An Oct. 6 online article for the National Catholic Reporter detailed the Year for Priests symposium held on campus Oct. 6 and 7. This is the second day in a row the paper has written about the symposium. For more information on the symposium, visit http://yearforpriests.cua.edu/ . See the article below.

CUA's Symposium & Mary

From: National Catholic Reporter Date: Oct. 6, 2009 Author: Michael Sean WintersThe Catholic University of America's symposium for the Year for Priests got underway today. The presentations were very scholarly and quite fine. Fides et ratio at their best. (I will try and give a synopsis of the talks tomorrow.) But, it was something at the end of the morning session that brought home to this CUA alumnus what a distinctive place a Catholic university is and how that distinctiveness opens up not only new avenues of thought but how it grounds us in something more substantial and permanent than any intellectual theory.
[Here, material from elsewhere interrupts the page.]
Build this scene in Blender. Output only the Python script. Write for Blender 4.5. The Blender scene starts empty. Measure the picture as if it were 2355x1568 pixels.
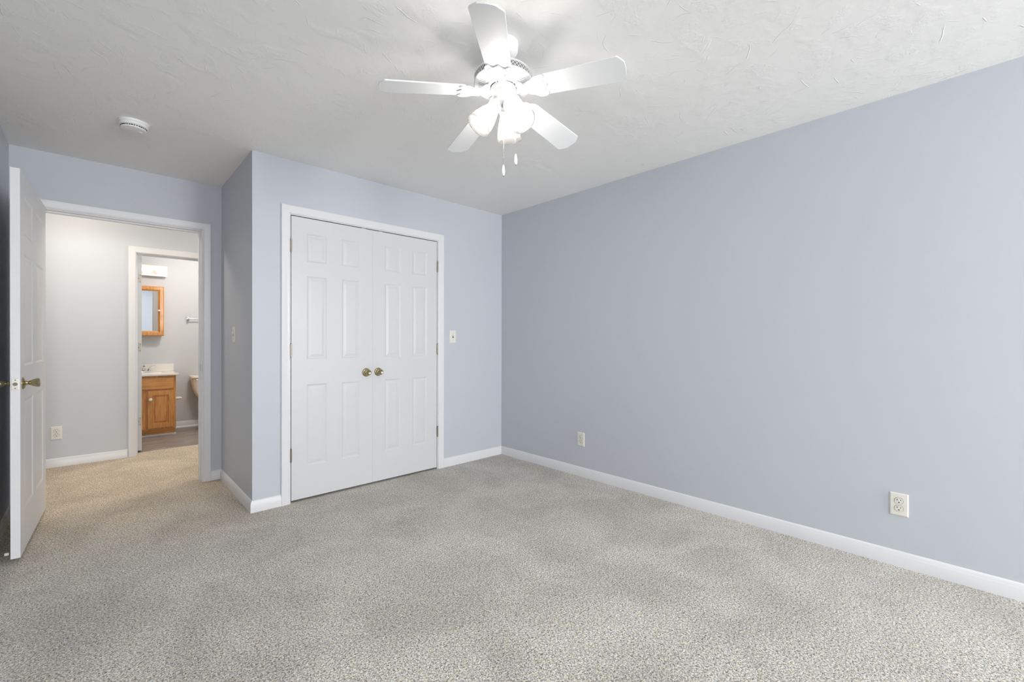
import bpy, bmesh, math, random
from mathutils import Vector, Matrix
random.seed(7)
PI = math.pi
SC = bpy.context.scene
COL = SC.collection

# ------------------------------------------------------------------ camera
IMG_W, IMG_H = 2355, 1568
F_PX, YAW, PITCH, ROLL, CAM_H = 1012.98, -0.7561, -0.0028, -0.0017, 1.167
cam_data = bpy.data.cameras.new('camera')
cam_data.sensor_fit = 'HORIZONTAL'
cam_data.sensor_width = 36.0
cam_data.lens = 36.0 * F_PX / IMG_W
cam_data.clip_start = 0.02
cam = bpy.data.objects.new('camera', cam_data)
COL.objects.link(cam)
_R = (Matrix.Rotation(YAW, 4, 'Z') @ Matrix.Rotation(PITCH, 4, 'X') @ Matrix.Rotation(ROLL, 4, 'Y'))
cam.matrix_world = Matrix.Translation((0, 0, CAM_H)) @ _R @ Matrix.Rotation(PI / 2, 4, 'X')
SC.camera = cam

# ------------------------------------------------------------------ view, sky, daylight
SC.view_settings.view_transform = 'Standard'
SC.view_settings.look = 'None'
SC.view_settings.gamma = 1.0
SC.view_settings.use_curve_mapping = False
SC.view_settings.exposure = 0.30
SC.cycles.use_denoising = True
SC.cycles.use_adaptive_sampling = True
SC.cycles.adaptive_threshold = 0.03
SC.cycles.max_bounces = 8
SC.cycles.diffuse_bounces = 5
SC.cycles.glossy_bounces = 4
SC.cycles.transmission_bounces = 6
SC.cycles.transparent_max_bounces = 8
SC.cycles.sample_clamp_indirect = 6.0
SC.cycles.caustics_reflective = False
SC.cycles.caustics_refractive = False

world = bpy.data.worlds.new('sky')
SC.world = world
world.use_nodes = True
_bg = world.node_tree.nodes['Background']
_bg.inputs['Color'].default_value = (0.80, 0.90, 1.0, 1)
_bg.inputs['Strength'].default_value = 1.0

def area_light(name, loc, rot, sx, sy, power, color):
    d = bpy.data.lights.new(name, 'AREA')
    d.shape = 'RECTANGLE'; d.size = sx; d.size_y = sy
    d.energy = power; d.color = color
    o = bpy.data.objects.new(name, d); COL.objects.link(o)
    o.location = loc; o.rotation_euler = rot
    return o

# daylight by unseen rear windows; the left one is added as fill
area_light('window_daylight', (2.36, -4.17, 1.47), (-PI / 2, 0, PI), 1.25, 1.35, 185.0, (0.97, 0.985, 1.0))
area_light('left_fill_daylight', (-0.04, -4.17, 1.47), (-PI / 2, 0, PI), 0.70, 1.35, 135.0, (0.97, 0.985, 1.0))

BULB_POWER = 315.0      # emission strength of the fan's bulbs
HALL_POWER = 50.0
BATH_FILL_POWER = 92.0
VANITY_POWER = 2.0

# ------------------------------------------------------------------ room numbers (metres)
XR, YB, XC, YR, XL = 3.0183, 3.3568, 0.7615, 4.36, -0.4175
YBK = -4.00                   # wall behind the camera
WT = 0.115                    # wall thickness
H = 2.44
YH = 5.77                     # hall wall facing the bedroom door
YBATH = 7.27                  # bathroom rear wall
BB_H, BB_T = 0.080, 0.012     # baseboard
X0, X1 = -2.3, 3.1183         # hall ends

# ------------------------------------------------------------------ materials
def lin(c):
    c /= 255.0
    return c / 12.92 if c <= 0.04045 else ((c + 0.055) / 1.055) ** 2.4
def srgb(r, g, b): return (lin(r), lin(g), lin(b), 1)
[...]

Father O'Connell led the more than 100 assembled participants in the Angelus.

Prayer. And not just any prayer, but a prayer that is as old as universities themselves. A prayer that includes Scripture from the earliest centuries of the Christian Church. A prayer to the Virgin in whom eternity took flesh.

Intellectual fads come and go. The great insights of Freud are now taught as having historical interest, but they are not taught as effective psychology. Newton's physics explained much, until Einstein's theories came along and I am told that contemporary scientific minds have long since passed Einstein. There was a time before the theories of Darwin and Copernicus, and those times were not without their measure of intellectual rigor. Our knowledge is, as the Apostle Paul wrote, imperfect. But, through the centuries, through all the intellectual achievements and intellectual failures of our civilization, prayer endures.

Our prayers, too, suffer from imperfection. We get distracted. We ask for the wrong things. But the Virgin's Mary's prayers on our behalf do not suffer from our earthly imperfections. We turn to her when we cannot see any value in turning to ourselves or to our own. How fitting that a highly intellectual symposium should finish its morning's work by turning to her. THAT is what it means to have a Catholic identity.